Mais de R$ 450 milhões foram distribuídos pela Odebrecht a políticos das três esferas do governo, aponta levantamento do jornal “O Estado de São Paulo”. Um número capaz de escandalizar qualquer cidadão decente. Não aqui, no país da superlativa corrupção, onde Marcelo Odebrecht fala de quantias assombrosas como se mencionasse troco de picolé. Não na terra em que muitos denunciados continuam a desfrutar do apoio incondicional de sua legião de fanáticos.
O conteúdo dos depoimentos de Marcelo Odebrecht e seu pai é igual à morte anunciada de um parente: intuímos o que vai ocorrer e acreditamos estar preparados, mas, na hora que acontece de verdade, sobrevém o baque doloroso. A realidade nos arrasa. O fato concreto nos atordoa. Quanto mais se lê, ouve ou assiste ao vídeo dos depoimentos dos empresários, mais se intensifica o sentimento de indignação entre os que ainda mantêm vivo o respeito à ética no Brasil.
Esse monstruoso montante de dinheiro encharcado do nosso sangue é, sim, responsabilidade de políticos e empresários corruptos. Mas também se deve a todos os que escolheram a cegueira de apoiá-los, apesar da montanha de denúncias se avolumar há meses, anos e até décadas.
Nossa nação é hoje um organismo que geme em praça pública. Suas vísceras estão expostas e o mau cheiro se espalha, denunciando a moléstia que o consome. Possibilidade de cura existe, mas será longa e trabalhosa. O início dela passa – além da punição exemplar dos corruptos – obrigatoriamente pelo fim do apoio anacrônico a quem está envolvido no esquema que há décadas afunda a Nação no lodo das indignidades. Já passa da hora de libertar as mentes da prisão ideológica. Ela é indigna de um brasileiro com sangue nas veias e senso moral desenvolvido. Todo cidadão consciente deveria tomar para si a tarefa de legar ao ostracismo cada um dos ligados ao esquema sórdido. E ir além: pressionar por mudanças capazes de evitar que se repita esse festival de horrores.
Mas para isso, é necessária uma revolução silenciosa e interna. O Congresso precisa deixar de ser espelho do ethos dominante no país. Basta desse caráter macunaímico, que chama a malandragem de molejo, diverte-se em passar a perna nos descuidados e, à primeira chance, também se lambuza na corrupção.
A Nação cansada não merece ouvir aplausos a explicações inconsistentes e comentários populistas. Nem ver gente que figura na lista da Interpol rir-se como se nada devesse. O que são Odebrechts e os políticos integrantes da lista de Fachin? Apenas as figuras mais conhecidas e representantes máximos desse exército de brasileiros que, repito, vende a alma em troca de dinheiro sujo.

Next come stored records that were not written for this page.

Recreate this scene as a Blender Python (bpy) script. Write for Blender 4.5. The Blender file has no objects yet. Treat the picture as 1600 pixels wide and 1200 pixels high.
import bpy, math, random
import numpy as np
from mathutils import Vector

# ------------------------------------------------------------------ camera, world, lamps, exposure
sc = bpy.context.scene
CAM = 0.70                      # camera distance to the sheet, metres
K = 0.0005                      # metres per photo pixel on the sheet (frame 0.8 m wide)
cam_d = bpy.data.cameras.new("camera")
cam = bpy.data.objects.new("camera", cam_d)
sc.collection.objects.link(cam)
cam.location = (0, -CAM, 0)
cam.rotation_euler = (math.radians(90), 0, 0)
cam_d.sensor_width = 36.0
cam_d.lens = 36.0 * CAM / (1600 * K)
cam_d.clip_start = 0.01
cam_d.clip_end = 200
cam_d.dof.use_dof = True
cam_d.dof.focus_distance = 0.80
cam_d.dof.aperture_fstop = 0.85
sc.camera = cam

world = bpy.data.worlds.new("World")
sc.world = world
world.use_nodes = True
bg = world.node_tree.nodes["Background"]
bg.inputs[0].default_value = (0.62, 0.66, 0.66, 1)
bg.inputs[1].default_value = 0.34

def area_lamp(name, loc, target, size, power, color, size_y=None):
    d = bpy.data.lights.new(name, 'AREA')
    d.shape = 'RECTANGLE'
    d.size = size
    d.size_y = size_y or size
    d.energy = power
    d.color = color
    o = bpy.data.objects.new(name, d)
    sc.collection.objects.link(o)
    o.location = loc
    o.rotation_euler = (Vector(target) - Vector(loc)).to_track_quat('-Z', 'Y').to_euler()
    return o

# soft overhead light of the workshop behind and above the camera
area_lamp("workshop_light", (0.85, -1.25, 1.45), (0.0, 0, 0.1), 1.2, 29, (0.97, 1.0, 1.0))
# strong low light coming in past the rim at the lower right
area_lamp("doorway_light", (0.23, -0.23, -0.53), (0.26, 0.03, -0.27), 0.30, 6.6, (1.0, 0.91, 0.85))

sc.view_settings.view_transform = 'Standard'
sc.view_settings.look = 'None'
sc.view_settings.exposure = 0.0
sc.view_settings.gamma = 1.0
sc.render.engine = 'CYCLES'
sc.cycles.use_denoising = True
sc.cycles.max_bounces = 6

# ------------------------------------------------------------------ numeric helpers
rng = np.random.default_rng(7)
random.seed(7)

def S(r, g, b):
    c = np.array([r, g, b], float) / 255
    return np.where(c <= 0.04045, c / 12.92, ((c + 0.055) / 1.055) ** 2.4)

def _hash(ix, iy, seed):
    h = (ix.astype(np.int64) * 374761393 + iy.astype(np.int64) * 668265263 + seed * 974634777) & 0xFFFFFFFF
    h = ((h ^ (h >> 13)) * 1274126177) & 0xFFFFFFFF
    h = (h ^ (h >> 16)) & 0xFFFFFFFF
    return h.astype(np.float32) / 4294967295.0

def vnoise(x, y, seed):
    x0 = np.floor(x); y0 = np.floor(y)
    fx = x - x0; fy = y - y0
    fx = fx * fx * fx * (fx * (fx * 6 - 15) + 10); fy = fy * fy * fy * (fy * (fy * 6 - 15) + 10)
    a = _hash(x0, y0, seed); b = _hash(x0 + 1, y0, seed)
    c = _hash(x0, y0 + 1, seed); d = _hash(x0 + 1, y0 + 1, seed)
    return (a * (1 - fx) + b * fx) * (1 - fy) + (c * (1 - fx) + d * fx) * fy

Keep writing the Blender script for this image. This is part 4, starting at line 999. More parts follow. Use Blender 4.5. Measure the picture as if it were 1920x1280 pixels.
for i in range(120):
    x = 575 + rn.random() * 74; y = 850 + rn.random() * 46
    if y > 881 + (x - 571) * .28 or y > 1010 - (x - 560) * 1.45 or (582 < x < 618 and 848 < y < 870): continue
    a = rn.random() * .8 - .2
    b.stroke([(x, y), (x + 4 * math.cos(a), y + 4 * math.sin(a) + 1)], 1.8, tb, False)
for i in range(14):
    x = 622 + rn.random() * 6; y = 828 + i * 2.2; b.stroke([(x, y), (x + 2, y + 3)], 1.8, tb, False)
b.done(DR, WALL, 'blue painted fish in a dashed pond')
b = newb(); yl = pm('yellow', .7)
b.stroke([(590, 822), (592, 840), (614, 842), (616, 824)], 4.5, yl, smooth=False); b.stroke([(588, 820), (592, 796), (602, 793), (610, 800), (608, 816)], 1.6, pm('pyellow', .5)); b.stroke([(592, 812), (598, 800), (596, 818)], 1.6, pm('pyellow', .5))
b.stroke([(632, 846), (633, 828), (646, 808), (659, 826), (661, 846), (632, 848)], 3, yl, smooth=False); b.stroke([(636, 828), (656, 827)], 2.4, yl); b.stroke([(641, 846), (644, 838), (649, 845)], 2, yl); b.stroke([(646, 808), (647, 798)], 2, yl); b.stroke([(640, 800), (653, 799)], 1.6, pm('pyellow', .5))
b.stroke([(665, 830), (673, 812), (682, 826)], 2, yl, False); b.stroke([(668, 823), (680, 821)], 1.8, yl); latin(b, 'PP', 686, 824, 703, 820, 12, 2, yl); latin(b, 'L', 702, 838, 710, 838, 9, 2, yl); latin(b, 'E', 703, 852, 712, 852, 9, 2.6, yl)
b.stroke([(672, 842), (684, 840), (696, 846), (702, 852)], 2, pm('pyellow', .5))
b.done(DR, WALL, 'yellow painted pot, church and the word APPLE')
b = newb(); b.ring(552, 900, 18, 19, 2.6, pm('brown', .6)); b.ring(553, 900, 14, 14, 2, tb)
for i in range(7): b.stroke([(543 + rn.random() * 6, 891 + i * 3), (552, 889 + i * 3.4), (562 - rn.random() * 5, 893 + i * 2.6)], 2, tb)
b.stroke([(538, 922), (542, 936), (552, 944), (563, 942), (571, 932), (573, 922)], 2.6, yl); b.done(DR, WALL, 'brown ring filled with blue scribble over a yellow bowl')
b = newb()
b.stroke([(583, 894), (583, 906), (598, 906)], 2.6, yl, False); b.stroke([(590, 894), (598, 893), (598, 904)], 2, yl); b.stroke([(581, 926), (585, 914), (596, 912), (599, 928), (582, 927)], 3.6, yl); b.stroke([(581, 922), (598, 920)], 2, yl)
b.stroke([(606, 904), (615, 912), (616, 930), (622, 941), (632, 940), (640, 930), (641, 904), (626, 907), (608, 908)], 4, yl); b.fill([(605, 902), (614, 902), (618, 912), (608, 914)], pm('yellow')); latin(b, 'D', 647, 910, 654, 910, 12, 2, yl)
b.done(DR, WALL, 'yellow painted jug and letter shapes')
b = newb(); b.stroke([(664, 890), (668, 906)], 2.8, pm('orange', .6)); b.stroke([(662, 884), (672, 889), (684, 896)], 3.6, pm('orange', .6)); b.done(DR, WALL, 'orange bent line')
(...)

Nada mudará enquanto famosos e anônimos não forem sufocados pela conduta geral que reprova a adesão ao crime. E por leis/punições cada vez mais severas. É preciso condenar condutas abjetas. É necessário desprezar a criminalidade, em vez de torná-la objeto de veneração.
É como dizem por aí: o problema não está na loucura de D. Quixote, mas em Sancho Pança, que o apóia e acompanha, de olho no cargo de governador da ilha. Na obra-prima de Cervantes, Sancho Pança aos poucos abre mão de sua visão realista para embarcar nos delírios de D. Quixote. Por isso, o escritor o define como “homem de bem, mas de pouco sal na moleirinha”. O Brasil só sai dessa lama se houver mais sal em algumas moleirinhas.